Below are some records. Count the lines with "Blender" in them and give nothing but the total.
□ □ □ □ □ □ □
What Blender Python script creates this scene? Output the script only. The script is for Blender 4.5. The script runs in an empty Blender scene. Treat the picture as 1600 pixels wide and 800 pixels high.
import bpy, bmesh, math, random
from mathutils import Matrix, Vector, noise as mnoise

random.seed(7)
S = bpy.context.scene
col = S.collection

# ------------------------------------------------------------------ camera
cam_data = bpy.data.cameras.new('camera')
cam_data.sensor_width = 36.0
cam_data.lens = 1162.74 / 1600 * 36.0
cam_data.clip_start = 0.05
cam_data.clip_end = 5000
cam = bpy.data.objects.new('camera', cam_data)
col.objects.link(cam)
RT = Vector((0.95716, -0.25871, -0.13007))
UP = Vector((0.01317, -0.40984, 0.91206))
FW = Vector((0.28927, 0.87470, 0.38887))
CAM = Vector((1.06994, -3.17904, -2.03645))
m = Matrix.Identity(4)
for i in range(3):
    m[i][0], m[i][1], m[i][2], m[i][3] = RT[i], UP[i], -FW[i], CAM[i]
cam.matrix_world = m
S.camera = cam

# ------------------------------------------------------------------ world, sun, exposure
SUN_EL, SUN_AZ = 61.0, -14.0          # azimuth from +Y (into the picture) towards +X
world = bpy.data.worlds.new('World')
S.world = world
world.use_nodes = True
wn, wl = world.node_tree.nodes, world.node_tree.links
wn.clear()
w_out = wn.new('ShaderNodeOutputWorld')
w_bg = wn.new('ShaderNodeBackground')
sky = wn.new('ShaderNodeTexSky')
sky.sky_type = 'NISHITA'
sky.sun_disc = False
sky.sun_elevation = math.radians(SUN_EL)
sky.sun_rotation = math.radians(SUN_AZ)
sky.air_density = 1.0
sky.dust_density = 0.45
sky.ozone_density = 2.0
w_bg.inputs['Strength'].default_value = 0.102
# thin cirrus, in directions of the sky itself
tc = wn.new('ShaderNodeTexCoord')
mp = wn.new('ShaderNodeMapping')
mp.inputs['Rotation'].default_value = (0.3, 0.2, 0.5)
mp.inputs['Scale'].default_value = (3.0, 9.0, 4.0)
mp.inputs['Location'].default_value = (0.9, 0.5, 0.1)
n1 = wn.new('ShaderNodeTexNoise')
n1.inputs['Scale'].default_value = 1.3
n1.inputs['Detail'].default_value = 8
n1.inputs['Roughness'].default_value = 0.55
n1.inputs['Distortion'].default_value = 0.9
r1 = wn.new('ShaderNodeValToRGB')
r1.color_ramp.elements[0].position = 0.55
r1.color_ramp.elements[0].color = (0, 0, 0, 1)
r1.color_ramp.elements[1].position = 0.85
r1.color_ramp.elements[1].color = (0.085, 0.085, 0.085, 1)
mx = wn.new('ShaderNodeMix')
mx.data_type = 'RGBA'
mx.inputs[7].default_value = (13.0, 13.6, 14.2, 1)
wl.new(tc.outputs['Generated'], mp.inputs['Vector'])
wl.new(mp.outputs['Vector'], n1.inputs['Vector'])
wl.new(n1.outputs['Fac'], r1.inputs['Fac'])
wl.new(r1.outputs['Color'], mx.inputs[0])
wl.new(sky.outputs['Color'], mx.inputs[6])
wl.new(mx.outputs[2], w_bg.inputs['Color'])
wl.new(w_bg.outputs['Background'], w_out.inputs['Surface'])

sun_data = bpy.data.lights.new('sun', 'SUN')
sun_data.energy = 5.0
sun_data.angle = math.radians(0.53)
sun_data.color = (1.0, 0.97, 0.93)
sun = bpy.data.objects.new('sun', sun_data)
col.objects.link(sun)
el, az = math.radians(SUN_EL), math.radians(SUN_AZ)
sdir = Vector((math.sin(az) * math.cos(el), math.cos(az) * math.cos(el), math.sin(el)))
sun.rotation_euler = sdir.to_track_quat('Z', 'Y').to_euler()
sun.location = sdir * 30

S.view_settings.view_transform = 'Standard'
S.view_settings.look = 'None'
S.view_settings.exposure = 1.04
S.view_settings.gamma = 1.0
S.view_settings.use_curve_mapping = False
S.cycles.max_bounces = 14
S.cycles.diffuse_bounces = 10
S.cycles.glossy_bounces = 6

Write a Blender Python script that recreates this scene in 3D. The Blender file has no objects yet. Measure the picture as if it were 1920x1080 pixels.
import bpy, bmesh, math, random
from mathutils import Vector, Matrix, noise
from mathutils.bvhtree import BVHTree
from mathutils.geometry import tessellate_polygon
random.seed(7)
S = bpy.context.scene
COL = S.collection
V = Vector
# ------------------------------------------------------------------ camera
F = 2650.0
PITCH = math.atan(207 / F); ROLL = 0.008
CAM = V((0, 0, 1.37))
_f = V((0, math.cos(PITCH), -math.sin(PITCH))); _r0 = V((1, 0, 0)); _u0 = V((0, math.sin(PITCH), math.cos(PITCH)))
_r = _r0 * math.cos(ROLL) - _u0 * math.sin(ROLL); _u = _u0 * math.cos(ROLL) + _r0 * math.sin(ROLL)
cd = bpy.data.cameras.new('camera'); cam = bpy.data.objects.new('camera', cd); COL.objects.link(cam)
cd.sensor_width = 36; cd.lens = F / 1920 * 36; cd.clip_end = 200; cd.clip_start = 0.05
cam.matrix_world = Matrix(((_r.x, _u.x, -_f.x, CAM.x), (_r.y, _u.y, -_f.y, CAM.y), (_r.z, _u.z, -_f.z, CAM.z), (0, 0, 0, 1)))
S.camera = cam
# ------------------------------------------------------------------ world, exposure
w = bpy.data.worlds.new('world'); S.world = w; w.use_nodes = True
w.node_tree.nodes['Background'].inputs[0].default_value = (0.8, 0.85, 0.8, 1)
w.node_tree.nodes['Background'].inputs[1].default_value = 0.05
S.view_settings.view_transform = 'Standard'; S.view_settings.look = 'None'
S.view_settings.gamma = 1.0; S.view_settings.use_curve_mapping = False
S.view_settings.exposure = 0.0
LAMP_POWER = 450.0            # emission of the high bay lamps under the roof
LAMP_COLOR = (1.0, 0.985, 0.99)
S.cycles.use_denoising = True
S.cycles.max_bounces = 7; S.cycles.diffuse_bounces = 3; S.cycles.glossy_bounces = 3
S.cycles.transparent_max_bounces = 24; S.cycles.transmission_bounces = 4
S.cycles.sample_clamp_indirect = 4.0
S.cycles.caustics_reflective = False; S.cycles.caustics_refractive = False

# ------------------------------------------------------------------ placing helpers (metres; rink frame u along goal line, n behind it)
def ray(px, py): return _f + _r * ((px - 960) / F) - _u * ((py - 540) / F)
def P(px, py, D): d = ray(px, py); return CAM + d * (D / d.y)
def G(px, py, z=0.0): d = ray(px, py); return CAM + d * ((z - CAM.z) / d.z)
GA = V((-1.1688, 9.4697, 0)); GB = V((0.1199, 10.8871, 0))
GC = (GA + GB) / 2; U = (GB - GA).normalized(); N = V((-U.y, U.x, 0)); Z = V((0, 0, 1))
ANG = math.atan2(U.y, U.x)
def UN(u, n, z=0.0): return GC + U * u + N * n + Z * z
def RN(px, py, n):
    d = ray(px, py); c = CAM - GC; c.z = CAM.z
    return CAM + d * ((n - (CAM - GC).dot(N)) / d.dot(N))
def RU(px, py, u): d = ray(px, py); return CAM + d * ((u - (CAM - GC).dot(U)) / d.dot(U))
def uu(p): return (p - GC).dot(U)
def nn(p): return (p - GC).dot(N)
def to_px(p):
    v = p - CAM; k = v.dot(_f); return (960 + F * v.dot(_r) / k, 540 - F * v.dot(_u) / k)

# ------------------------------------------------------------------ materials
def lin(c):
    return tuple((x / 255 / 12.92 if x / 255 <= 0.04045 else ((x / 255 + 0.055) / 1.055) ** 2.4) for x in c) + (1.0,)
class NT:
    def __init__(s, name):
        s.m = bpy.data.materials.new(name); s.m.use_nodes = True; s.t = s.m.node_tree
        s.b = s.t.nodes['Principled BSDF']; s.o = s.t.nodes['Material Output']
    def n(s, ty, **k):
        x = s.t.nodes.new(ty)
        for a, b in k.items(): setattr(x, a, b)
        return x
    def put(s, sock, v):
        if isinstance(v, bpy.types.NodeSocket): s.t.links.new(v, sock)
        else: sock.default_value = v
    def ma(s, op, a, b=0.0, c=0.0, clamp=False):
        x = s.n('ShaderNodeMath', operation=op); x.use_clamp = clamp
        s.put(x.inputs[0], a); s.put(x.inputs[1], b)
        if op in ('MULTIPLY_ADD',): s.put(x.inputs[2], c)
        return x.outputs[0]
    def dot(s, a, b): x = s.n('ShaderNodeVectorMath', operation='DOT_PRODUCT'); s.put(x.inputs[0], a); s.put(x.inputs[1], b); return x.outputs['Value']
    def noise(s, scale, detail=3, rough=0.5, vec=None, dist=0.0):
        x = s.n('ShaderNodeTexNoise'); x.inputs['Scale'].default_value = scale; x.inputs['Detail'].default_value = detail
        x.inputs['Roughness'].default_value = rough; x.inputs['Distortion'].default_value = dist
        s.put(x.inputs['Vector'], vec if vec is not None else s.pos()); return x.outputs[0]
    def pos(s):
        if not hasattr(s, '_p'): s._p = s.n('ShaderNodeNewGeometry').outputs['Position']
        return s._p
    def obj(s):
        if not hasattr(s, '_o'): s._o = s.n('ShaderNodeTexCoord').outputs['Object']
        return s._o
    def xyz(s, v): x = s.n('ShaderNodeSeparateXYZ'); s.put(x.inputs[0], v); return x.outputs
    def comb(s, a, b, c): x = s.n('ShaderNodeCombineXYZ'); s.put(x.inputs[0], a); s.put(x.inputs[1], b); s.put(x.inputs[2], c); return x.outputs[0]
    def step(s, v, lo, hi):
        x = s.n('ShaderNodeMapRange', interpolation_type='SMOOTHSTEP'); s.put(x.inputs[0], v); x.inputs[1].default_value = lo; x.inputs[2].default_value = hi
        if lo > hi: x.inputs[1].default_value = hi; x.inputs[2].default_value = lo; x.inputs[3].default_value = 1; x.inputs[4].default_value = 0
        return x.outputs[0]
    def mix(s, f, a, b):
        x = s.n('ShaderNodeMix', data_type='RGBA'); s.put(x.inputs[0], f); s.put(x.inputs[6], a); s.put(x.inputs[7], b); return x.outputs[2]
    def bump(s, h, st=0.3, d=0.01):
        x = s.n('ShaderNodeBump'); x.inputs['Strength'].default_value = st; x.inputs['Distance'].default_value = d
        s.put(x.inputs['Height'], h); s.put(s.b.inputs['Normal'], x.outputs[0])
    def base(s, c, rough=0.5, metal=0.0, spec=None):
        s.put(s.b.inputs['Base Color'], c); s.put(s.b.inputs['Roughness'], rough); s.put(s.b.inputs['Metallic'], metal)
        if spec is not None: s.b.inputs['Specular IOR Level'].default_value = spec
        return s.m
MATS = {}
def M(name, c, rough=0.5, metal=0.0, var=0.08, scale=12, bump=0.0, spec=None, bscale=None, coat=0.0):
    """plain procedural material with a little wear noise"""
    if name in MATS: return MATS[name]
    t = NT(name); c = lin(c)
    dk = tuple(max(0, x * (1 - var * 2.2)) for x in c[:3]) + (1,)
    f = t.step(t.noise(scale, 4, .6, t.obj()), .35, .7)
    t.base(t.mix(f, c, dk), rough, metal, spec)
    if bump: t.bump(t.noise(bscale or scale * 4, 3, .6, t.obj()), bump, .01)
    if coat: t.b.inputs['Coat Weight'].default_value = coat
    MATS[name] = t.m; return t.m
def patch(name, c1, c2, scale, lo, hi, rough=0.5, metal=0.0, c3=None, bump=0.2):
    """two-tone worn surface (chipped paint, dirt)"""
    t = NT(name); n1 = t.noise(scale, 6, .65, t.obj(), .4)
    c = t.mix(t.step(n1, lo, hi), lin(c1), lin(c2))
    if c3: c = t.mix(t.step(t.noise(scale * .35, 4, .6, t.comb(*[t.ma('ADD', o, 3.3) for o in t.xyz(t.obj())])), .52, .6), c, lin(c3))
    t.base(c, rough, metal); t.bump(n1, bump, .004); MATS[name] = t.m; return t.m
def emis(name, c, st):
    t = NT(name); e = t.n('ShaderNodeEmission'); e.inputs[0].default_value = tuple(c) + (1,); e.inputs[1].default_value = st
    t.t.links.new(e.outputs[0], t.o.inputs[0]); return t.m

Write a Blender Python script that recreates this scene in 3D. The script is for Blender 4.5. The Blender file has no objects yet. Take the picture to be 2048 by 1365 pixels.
□ □ □ □ □ □ □
**Result for this task**
3